My Bloody Valentine's Website Crash Shows What it Means to Be Indie in 2013
Right: Uploading everything to YouTube. MBV beat the inevitable YouTube uploaders to the punch by doing it themselves; all the songs from their new album are on TheOfficialMBV, tagged correctly, linked to each other and to the for-sale page, and certain to be the "right" version of each track.
Already they've gotten as many as 50,000 hits, for the dancey "wonder 2." In addition to keeping everything in-house--and probably earning some additional revenue--they've recognized that many more people have heard they should listen to My Bloody Valentine than actually have.
YouTube is the default, low-impact way people discover music like that. It's where all the non-superfans were going to find the album anyway, and this gesture makes it easier for them to eventually become superfans themselves.
Wrong: WAV instead of FLAC. As you might expect from a band beloved by audiophiles, m b v came out in three formats: 320kbps MP3, for 99 percent of human beings, and then two flavors of lossless WAV file, for people who worry about the tone of their CD player.
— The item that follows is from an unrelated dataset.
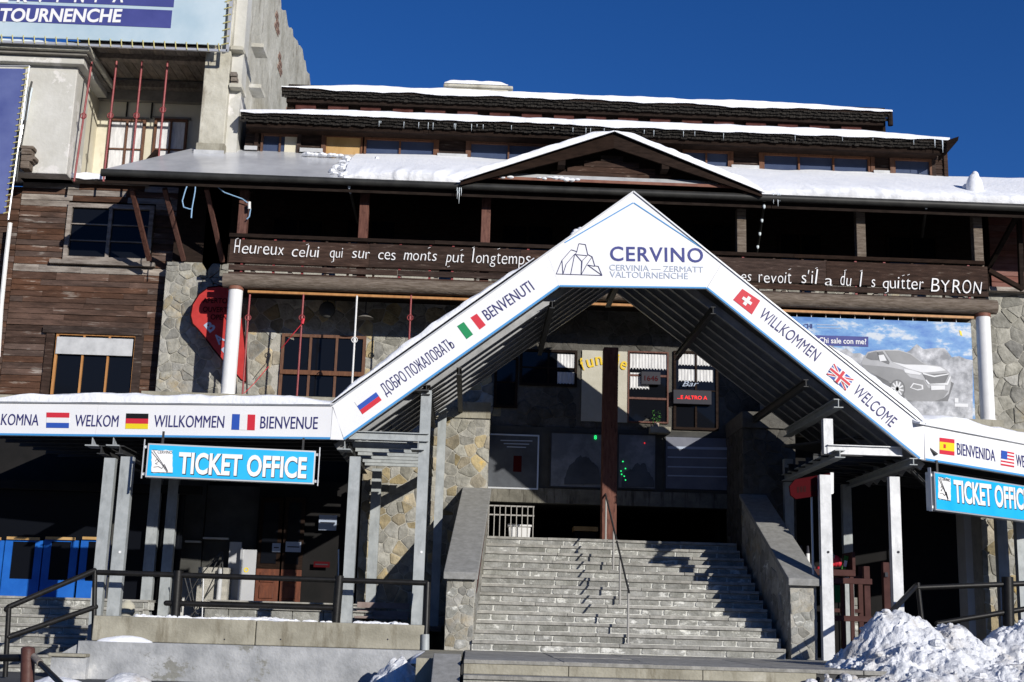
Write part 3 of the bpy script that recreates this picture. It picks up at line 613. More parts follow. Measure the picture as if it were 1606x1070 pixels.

For whatever reason, though, My Bloody Valentine chose to use completely uncompressed audio, instead of a "lossless" compressed format like FLAC. That probably played one percent of those one-percent audiophiles, but most people find the two formats indistinguishable--except that one is about half the size of the other.
So each of those website-crashing lossless copies of MBV was bigger and more bandwidth-hogging than it needed to be. WAV files also can't be tagged with album, artist, and song data, undoing all the niceties they got right on the YouTube uploads and infuriating people with well-manicured iTunes libraries.
Of course, a comeback 20 years overdue wasn't about to be stifled by technical difficulties; today the website is working without issue. But for all of us who aren't My Bloody Valentine it was a reminder about the indie worldview: Working on your own is liberating, but it also means you can fail in ways that have nothing to do with your art.